Every effort is made by developers, and by turbine manufacturers, to minimise the amount of noise a wind farm generates, and at all times to operate within noise limits prescribed by the relevant authorities.

When planning a wind farm, extensive studies are carried out to identify the best location for each individual turbine to ensure any potential disruption for local residents is eliminated or kept to an absolute minimum.

Under the 2019 draft wind energy guidelines published by the Irish government, new noise requirements are being proposed compared with the 2006 guidelines. Broadly speaking, as part of this wind farm development, DP Energy will have to maintain noise levels at noise sensitive dwellings under a certain average decibel dB(A) level. DP Energy are monitoring these draft guidelines carefully. For further information on noise, please see the Draft Revised Wind Energy Development Guidelines December 2019.

EMFs or Electromagnetic Fields occur both naturally (e.g., from the sun) as well as from manmade electrical devices and cables. EMFs are generated by everyday commonly used appliances such as computers, electric blankets, and hairdryers as well as by wind turbines, overhead lines and underground cables and all other forms of electricity generation. There has been extensive research into EMFs, and this has shown that EMFs generated by onshore wind farm cables are not strong enough to harm humans or animals. In addition, by burying the cables, the potential for impact of EMFs is reduced.

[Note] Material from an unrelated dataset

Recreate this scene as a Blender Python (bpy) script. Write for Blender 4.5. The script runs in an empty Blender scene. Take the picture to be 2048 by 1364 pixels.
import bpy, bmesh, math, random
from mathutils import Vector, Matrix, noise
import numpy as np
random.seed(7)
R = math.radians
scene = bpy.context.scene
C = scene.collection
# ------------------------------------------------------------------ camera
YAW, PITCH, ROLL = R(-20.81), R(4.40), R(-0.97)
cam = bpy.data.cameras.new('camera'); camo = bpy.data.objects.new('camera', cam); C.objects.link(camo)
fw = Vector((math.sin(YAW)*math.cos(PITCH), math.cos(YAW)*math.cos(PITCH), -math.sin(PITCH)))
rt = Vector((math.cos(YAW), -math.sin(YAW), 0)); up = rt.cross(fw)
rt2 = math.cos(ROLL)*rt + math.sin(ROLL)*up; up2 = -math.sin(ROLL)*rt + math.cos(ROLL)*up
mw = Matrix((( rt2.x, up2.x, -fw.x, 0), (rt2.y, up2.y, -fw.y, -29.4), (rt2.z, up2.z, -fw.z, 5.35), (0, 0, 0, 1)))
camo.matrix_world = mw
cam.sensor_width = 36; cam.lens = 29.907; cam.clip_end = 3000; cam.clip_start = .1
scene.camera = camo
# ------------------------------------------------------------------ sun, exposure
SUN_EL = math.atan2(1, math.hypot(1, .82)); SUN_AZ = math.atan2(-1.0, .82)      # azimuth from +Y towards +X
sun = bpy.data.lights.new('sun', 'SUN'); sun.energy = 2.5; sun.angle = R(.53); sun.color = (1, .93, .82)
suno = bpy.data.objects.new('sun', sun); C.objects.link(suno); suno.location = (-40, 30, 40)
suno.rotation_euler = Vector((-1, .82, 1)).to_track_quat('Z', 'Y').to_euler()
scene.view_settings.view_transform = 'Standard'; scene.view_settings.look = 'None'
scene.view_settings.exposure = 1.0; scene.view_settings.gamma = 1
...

Shadow flicker can occur at certain times of the day, typically when the sun is low in the sky. At these times, the movement of blades can periodically cast momentary shadows through the windows of a home that cause the light to appear to flicker.
Modern turbine technology allows for constant monitoring of the conditions that cause shadow flicker to occur and can therefore control the operation of the turbine to reduce or eliminate any impact.

In practice, if the turbine blades are spinning quite rapidly, it can take one or two minutes for the wind turbine control system to safely shut it down, but it is certainly possible to reduce any shadow flicker to negligible levels.